Thursday, March 11, 2010

Size has its drawbacks

As I've mentioned before, I'm a big guy, but in the arts I do, this is a drawback. In iai, being big just means that your movements are not going to be as sharp, or as quick, as a smaller person's. There also seems to be "more room for error". If I'm leaning forward 5 degrees when I should be standing straight, it's a little bit more noticeable on me than on somebody who is much smaller. That can make the difference between winning and losing in a Taikai.
The other thing is that being large means it's much more tiring. My muscles and joints receive a lot more wear and tear. I can't practice as long before I get tired, and in the long-term, I'm damaging my knees.
In jo, being large means that I can muscle people around, and get away with having techniques that only utilize, say, 60% of my available power. The other day, I had one of those wonderful/terrible practices where somebody noticed I was doing something strange, and decided to try and help me fix it. This time, it was hikiotoshi-uchi. I've learned a few different ways to do this strike. (Well, saying "learned" sounds like I actually mastered them - let's say I've been told a few different ways to do it.) My strike is okay, and usually knocks my partner's sword out of the way reasonably well, but it's got a lot of problems, too.
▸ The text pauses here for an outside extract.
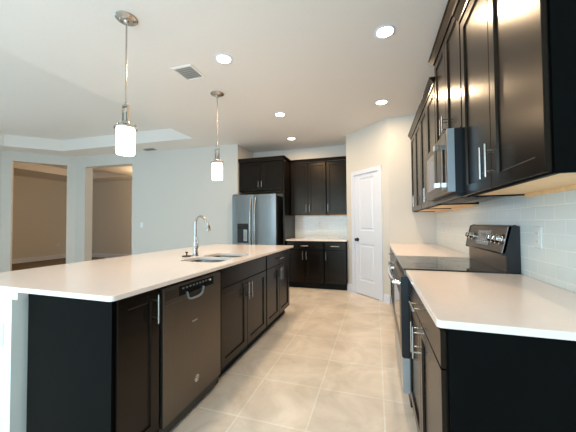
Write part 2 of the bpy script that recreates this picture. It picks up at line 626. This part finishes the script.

If I had actually mastered any of these ways, I think nobody would have an issue with my technique, but the problem is that I am reaching in 3 or 4 different ways at once, and that doesn't really work.
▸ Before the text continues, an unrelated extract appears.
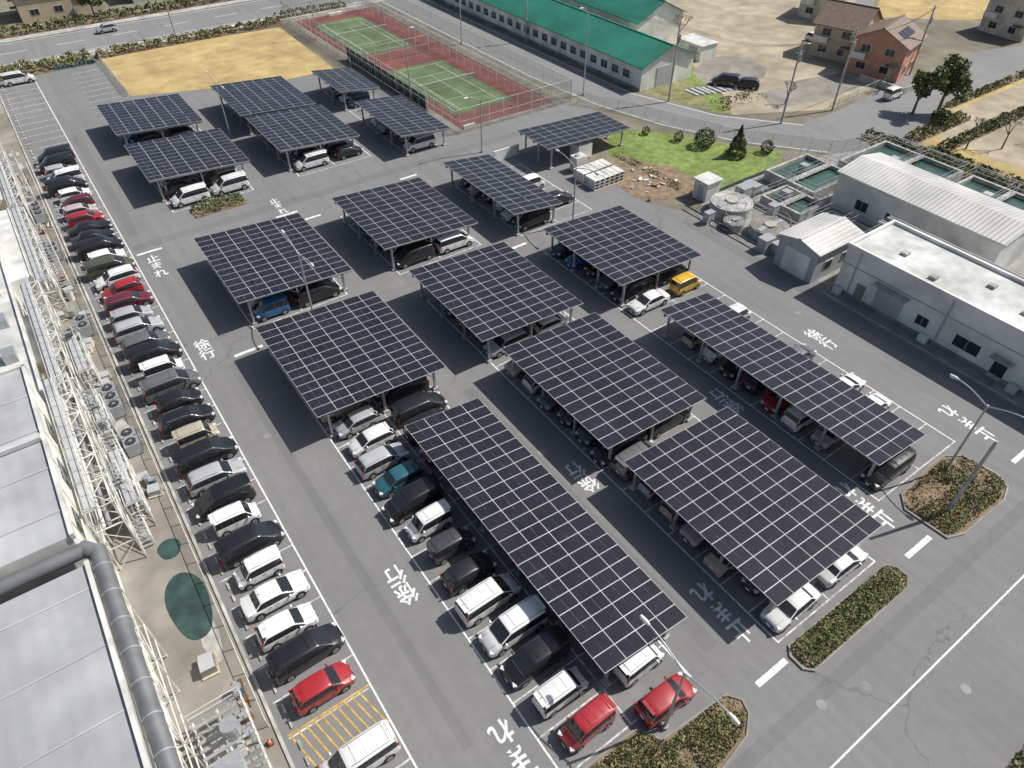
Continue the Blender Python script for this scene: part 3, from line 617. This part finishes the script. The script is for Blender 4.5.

One of the upper-level students was working with me, and had me do the strike repeatedly. "Don't bend forward." 8 or 9 repetitions. "Keep your left hand over here." 10 or 12 repetitions. "Twist your foot." 7 or 8 repetitions. "Your timing's off." "Tip of the jo should be over here." "More vertical." "Strike deeper."
By this time, my technique had been dismantled and was falling apart. Sensei walked by and asked "What the hell are you DOING?" (I'm paraphrasing.) I actually had no idea. Sensei gave me a few more pointers (contradicting some of the things the senior student had told me - this is Budo, after all!) and although I did get a few really nice, smooth, powerful strikes in there, I was left feeling like, "I have no idea what I'm doing anymore - I'd better practice harder!"
And that's a great thing. Not every class, but once in a while, we need to have somebody come and really shake us up.